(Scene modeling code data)

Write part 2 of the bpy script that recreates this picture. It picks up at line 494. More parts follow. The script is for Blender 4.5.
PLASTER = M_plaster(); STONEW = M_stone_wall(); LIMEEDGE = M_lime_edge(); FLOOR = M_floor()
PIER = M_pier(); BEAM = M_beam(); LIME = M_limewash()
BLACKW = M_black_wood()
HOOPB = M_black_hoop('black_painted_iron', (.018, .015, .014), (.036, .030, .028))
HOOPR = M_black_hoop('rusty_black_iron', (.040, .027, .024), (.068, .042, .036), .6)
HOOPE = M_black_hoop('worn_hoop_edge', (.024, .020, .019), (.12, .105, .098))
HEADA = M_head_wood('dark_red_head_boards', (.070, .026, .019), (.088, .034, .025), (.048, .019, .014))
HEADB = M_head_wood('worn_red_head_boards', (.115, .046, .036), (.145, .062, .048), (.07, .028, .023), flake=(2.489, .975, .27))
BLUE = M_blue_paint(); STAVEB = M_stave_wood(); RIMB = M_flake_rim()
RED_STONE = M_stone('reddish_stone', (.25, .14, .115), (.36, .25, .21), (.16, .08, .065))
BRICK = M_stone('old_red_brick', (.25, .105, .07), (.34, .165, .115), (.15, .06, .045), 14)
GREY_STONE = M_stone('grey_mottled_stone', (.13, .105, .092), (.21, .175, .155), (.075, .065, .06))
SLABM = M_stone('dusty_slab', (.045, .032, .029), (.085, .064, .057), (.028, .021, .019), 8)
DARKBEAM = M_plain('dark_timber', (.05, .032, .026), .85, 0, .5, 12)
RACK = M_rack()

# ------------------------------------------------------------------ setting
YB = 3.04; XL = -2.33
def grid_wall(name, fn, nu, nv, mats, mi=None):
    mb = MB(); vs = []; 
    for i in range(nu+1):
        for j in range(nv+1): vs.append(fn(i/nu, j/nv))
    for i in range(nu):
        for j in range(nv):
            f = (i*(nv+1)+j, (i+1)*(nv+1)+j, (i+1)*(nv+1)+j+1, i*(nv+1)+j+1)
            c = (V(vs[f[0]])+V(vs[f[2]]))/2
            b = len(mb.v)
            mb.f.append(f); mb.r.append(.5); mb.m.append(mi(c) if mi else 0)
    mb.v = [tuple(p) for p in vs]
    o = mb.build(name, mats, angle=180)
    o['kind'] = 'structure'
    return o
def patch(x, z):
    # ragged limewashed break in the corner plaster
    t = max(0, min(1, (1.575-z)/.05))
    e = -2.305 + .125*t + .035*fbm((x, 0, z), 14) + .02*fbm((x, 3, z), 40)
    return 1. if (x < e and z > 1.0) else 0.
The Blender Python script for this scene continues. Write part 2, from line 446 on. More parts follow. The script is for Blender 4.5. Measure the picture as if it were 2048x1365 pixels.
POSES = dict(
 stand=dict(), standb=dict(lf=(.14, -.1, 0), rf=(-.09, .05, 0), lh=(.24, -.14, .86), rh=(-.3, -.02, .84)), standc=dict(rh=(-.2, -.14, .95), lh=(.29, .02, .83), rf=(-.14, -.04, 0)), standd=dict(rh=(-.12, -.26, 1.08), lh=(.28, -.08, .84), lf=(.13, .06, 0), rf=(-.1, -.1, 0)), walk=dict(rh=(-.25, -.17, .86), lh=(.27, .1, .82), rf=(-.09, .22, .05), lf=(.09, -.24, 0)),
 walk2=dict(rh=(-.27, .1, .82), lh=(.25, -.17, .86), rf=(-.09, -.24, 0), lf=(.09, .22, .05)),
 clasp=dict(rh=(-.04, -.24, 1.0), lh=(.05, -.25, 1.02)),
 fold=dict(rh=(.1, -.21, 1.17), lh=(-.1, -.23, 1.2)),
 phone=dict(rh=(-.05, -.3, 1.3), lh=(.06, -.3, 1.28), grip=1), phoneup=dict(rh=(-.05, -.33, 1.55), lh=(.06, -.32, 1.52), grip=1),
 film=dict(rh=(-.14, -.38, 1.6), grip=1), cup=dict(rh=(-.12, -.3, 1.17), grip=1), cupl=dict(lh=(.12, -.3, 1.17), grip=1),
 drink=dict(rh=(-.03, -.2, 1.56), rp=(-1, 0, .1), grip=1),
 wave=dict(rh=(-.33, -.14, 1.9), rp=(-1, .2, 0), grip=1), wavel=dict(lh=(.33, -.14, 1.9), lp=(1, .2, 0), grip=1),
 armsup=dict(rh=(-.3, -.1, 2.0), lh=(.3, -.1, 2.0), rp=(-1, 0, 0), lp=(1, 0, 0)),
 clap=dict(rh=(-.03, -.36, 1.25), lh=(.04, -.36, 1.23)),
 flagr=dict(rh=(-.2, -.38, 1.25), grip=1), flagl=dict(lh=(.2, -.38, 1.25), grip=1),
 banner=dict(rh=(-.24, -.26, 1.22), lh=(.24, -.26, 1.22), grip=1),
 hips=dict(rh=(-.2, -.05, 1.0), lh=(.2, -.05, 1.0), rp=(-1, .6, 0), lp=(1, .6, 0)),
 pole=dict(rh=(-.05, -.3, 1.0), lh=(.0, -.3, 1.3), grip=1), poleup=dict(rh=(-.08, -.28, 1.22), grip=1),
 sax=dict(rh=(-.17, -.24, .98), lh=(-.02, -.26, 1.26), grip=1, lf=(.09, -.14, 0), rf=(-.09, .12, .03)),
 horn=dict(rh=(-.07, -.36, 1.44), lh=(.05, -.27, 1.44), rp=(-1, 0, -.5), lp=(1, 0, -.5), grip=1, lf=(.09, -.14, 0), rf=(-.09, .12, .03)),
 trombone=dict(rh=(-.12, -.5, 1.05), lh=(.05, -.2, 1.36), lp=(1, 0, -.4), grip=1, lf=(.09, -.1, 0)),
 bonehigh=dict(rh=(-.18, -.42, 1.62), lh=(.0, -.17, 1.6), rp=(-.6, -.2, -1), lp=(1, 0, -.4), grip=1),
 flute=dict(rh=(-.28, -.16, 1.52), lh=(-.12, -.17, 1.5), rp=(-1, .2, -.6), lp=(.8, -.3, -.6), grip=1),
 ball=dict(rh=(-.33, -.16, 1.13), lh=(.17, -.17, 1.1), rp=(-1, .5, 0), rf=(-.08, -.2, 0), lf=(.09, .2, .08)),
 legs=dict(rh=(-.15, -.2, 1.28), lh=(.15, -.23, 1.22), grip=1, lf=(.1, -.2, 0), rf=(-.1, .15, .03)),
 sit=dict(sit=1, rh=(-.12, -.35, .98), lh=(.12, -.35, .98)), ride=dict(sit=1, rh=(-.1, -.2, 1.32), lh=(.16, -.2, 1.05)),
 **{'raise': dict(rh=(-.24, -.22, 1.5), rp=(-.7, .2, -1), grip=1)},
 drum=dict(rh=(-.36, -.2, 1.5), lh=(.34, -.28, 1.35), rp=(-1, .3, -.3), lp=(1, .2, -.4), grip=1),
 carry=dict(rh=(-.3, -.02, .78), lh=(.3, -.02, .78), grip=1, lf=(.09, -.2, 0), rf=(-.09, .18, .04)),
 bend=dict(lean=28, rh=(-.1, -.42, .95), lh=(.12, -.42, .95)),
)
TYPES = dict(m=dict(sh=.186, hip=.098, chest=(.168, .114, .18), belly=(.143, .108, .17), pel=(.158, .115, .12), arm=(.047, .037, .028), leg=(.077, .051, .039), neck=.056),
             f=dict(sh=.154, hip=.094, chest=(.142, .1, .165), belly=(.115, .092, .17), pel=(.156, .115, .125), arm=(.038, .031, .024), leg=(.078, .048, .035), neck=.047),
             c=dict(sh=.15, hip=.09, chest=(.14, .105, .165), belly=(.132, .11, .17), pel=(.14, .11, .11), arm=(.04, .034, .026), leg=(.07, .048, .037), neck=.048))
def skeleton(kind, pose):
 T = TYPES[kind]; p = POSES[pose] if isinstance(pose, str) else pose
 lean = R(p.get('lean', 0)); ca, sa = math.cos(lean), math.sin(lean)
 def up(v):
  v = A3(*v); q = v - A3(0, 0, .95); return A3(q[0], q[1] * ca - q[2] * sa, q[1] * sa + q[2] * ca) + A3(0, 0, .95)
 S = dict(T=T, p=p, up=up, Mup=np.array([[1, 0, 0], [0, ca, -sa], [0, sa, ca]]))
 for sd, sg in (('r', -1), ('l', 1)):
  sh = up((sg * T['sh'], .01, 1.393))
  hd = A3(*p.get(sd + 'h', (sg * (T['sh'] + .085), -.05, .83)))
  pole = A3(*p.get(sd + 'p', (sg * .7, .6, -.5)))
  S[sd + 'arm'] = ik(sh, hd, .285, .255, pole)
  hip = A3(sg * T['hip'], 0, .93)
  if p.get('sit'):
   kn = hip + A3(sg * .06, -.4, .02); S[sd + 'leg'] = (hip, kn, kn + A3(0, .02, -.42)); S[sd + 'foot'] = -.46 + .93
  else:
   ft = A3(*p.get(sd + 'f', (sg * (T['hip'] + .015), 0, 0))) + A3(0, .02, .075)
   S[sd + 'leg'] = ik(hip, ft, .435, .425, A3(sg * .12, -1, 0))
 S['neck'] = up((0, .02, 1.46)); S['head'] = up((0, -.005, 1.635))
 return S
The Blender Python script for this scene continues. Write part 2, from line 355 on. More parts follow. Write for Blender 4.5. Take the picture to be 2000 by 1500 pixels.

The task -> Identify and copy lines that hold the string "from".

Answer for this exercise ->
The Blender Python script for this scene continues. Write part 2, from line 446 on. More parts follow. The script is for Blender 4.5. Measure the picture as if it were 2048x1365 pixels.
The Blender Python script for this scene continues. Write part 2, from line 355 on. More parts follow. Write for Blender 4.5. Take the picture to be 2000 by 1500 pixels.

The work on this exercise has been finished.